Bush must NOT do that! If I had to agree with something Bush wanted AGAIN I think my whole worldview would collapse!
(I also agreed with his intervention in the "eminent domain" abuse flap after the Supreme Court ruling...)

Lord knows the Democrats love the idea.

Uh, how so? What the Democrats have been talking about lately is a windfall profits tax on oil companies, not a consumption tax on gasoline. They did propose raising the gas tax in 2005, but only by an extremely modest amount and then only to provide funding for a transportation bill. This year the Democrats' only address of the issue has been a proposal of eliminating! the gas tax for a sixty day tax holiday.

In the meanwhile, the high gas prices were one of the factors fueling the dissatisfaction with the status quo this year which swept the Democrats into power, so I think the Democrats would possibly be a bit leery of trying to touch that one.

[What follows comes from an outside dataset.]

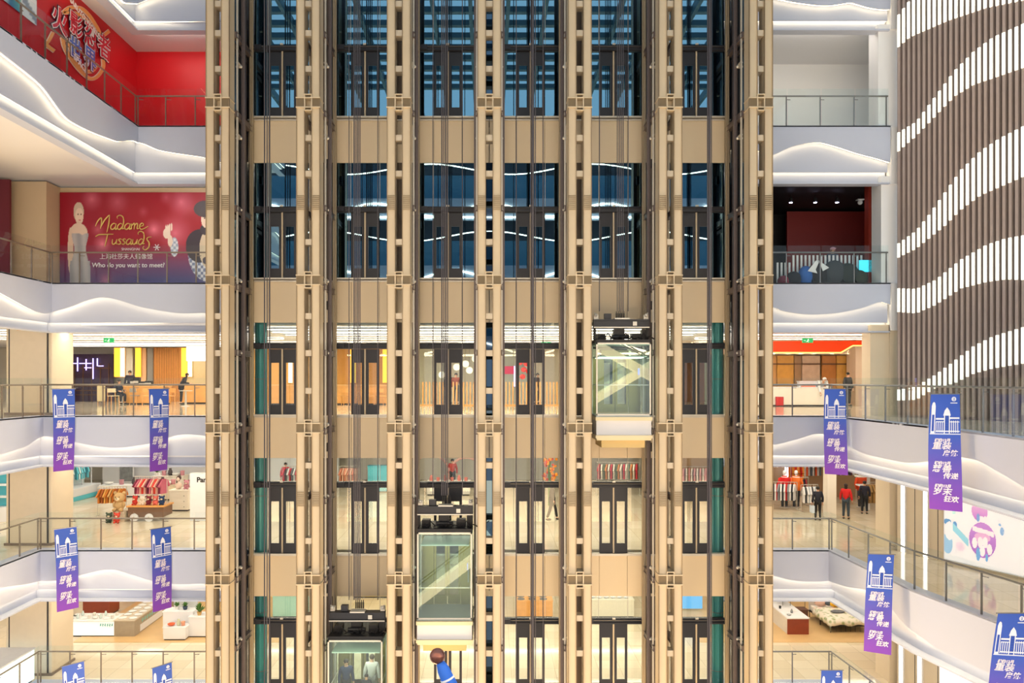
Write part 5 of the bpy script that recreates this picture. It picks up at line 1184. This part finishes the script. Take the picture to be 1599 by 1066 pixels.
for i in range(16):
    k_ = i % 4; vessel((x0-.95+(i % 8)*.24, y_+.3+(i//8)*.4, ZE+.66), ['white bowl','glass vase','white plate','white jar'][k_]+' on the glowing display counter', cm(['#f4f4f2','#cfe0e0','#ffffff','#f0ece4'][k_], .2), k_, 1.0, ['white bowls','glass vases','white plates','white jars'][k_]+' on the glowing counter')
x_, y2, _ = fp(112, 985, ZE); boxthing('display_block', 'dark red wood display block at the far left of the counters', 'display block', (x_, 33.2, ZE), (1.2, .9, .95), RWOOD)
for i in range(4): vessel((x_-.4+i*.26, 33.4, ZE+.95), 'warm cream bowl on the dark red wood block', cm('#f2dcb8'), 0, 1.5, 'cream bowls on the red block')
boxthing('display_block', 'tall dark red wood block behind the long grey counter', 'display block', (at(212,0,35.5)[0], 35.5, ZE), (1.3, 1.0, 1.3), RWOOD)
boxthing('display_block', 'long low orange wood platform between the two dark red blocks', 'display block', (at(165,0,36)[0], 36, ZE), (2.2, 2.5, .5), WOOD)
wall('wall_back', mat('dark_mirror', '#4a2c20', .3), (at(100,0,41)[0], -12.5, 41, 41.2, ZE, -7.4))
x_, y_, _ = fp(272, 1000, ZE); boxthing('display_plinth', 'low white display plinth with orange ornaments', 'display block', (x_, y_, ZE), (.9, .5, .55), WHITE)
boxthing('display_plinth', 'taller white display plinth behind the low one, with plants', 'display block', (x_-.1, y_+.6, ZE), (1.25, .6, 1.0), WHITE)
boxthing('display_plinth', 'white display plinth beside the lift tower with a spiky plant', 'display block', (fp(308,995,ZE)[0]+.1, y_+.35, ZE), (.9, .7, .85), WHITE)
MB().box(-.5,.5,0,.04,0,.6).build('backdrop_board', cm('#b8bcbc'), None, (x_, y_+1.15, ZE+1.0)); tag(bpy.data.objects['backdrop_board'], 'grey backdrop board standing on the taller white plinth', 'board')
for i, (dx, c, k_) in enumerate(((-.2,'#d8643c',0),(.1,'#c8cab0',1),(.28,'#e8a080',3))): vessel((x_+dx, y_+.2, ZE+.55), ['orange bowl','pale green vase','peach jar'][i]+' on the low white plinth', cm(c), k_, 1.4)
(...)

At the least the issue would have to be really strangely framed (a carbon tax, that they might accept) for it to be anything but surprising if they touched it.

I tend to disagree on gas taxes simply because they're regressive taxes. They will affect the poor a great deal more than the rich.

If there were a provision that people with lower incomes could get a credit at the end of the year to cover the excess taxation it might be alright, but otherwise this is a very shortsighted taxation scheme that will hit the most vulnerable people first.